Scan the data below for the string "pixels". Show every line where it turns up.

Task input —
__________________________________________________
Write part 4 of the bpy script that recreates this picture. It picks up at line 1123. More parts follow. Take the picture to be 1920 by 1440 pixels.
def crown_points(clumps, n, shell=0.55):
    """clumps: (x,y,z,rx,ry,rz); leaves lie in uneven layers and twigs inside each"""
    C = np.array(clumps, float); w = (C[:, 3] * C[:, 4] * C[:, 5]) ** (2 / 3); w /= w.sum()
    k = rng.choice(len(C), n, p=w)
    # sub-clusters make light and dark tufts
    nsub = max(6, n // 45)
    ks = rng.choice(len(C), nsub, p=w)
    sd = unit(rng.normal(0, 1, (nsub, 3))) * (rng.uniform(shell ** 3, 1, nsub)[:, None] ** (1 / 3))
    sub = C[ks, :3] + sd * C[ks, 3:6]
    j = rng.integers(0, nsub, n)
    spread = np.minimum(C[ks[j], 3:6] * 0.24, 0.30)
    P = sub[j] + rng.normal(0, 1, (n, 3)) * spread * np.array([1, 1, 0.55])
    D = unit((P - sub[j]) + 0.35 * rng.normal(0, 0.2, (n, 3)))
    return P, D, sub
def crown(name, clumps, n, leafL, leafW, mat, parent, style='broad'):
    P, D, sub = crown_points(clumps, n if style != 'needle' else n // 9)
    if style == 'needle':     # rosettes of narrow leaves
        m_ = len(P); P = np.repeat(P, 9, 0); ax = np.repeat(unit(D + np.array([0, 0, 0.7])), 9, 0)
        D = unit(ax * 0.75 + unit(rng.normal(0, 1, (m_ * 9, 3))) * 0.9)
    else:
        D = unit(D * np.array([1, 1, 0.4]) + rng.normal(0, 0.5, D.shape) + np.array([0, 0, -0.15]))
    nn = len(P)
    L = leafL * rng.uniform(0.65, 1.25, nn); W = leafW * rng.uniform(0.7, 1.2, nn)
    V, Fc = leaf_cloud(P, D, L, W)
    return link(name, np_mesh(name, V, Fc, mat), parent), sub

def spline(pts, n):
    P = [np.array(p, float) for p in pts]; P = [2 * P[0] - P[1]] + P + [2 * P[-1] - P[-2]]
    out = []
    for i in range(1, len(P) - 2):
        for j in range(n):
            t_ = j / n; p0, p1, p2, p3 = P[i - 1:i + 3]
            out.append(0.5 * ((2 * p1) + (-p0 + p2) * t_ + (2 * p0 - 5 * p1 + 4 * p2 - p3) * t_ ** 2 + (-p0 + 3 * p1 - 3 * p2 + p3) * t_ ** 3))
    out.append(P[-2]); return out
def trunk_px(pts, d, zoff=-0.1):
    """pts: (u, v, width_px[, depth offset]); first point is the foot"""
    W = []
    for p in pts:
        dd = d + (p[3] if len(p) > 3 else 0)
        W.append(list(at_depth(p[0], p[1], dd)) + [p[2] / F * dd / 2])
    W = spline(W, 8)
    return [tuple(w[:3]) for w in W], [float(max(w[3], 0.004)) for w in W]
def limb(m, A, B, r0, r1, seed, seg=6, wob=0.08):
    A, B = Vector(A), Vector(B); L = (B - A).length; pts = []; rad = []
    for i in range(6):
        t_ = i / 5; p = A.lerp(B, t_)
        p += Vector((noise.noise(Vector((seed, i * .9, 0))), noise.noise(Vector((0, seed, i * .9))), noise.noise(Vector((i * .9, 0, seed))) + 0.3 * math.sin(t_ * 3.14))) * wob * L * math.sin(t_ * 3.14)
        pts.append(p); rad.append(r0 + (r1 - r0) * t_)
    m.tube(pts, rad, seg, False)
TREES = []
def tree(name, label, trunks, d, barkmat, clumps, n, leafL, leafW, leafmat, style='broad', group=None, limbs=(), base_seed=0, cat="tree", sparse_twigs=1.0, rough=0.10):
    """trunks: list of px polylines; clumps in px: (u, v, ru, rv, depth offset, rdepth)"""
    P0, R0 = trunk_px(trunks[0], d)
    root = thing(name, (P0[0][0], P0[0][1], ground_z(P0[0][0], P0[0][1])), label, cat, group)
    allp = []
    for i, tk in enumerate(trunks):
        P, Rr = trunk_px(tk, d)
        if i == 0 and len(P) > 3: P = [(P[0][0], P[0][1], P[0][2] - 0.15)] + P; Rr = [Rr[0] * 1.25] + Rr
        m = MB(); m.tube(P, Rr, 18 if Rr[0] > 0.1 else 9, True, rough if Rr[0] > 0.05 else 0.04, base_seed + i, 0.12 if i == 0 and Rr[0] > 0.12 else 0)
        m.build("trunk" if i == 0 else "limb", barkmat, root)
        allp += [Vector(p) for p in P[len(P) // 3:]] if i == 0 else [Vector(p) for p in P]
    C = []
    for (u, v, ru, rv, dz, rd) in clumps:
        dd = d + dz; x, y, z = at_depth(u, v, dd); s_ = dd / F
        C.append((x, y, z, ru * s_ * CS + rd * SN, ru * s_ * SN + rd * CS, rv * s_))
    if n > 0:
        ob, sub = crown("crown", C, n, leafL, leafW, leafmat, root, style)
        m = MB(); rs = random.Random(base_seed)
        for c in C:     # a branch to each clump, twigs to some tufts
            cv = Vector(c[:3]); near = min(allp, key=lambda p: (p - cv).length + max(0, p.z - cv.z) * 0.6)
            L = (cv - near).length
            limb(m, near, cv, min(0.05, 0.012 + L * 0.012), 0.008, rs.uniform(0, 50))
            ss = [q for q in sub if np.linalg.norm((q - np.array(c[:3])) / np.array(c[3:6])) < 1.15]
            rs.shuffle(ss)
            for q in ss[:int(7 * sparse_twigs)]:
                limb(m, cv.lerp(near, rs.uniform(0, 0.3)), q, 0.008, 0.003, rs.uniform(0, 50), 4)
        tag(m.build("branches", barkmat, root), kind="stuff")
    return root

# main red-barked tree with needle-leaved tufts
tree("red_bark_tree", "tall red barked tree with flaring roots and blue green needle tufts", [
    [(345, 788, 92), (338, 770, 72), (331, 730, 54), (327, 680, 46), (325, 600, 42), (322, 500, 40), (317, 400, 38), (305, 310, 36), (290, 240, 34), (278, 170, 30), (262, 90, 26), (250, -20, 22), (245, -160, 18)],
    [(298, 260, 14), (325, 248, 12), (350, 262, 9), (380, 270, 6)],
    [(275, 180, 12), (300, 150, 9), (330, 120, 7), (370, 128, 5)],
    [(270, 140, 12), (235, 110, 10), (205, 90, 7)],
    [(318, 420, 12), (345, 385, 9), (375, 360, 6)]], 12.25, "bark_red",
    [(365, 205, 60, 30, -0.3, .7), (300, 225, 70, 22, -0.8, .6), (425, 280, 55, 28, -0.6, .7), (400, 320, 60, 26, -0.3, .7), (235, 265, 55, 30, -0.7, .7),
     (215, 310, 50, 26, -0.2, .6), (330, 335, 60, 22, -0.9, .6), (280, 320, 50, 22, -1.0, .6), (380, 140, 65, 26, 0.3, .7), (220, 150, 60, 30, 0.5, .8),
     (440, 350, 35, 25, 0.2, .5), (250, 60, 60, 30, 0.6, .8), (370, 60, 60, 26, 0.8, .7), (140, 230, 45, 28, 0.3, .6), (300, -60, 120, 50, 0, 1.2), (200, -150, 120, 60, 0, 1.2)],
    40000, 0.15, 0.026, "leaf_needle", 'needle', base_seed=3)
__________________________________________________
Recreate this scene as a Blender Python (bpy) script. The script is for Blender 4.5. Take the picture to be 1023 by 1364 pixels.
__________________________________________________
Result —
Write part 4 of the bpy script that recreates this picture. It picks up at line 1123. More parts follow. Take the picture to be 1920 by 1440 pixels.
Recreate this scene as a Blender Python (bpy) script. The script is for Blender 4.5. Take the picture to be 1023 by 1364 pixels.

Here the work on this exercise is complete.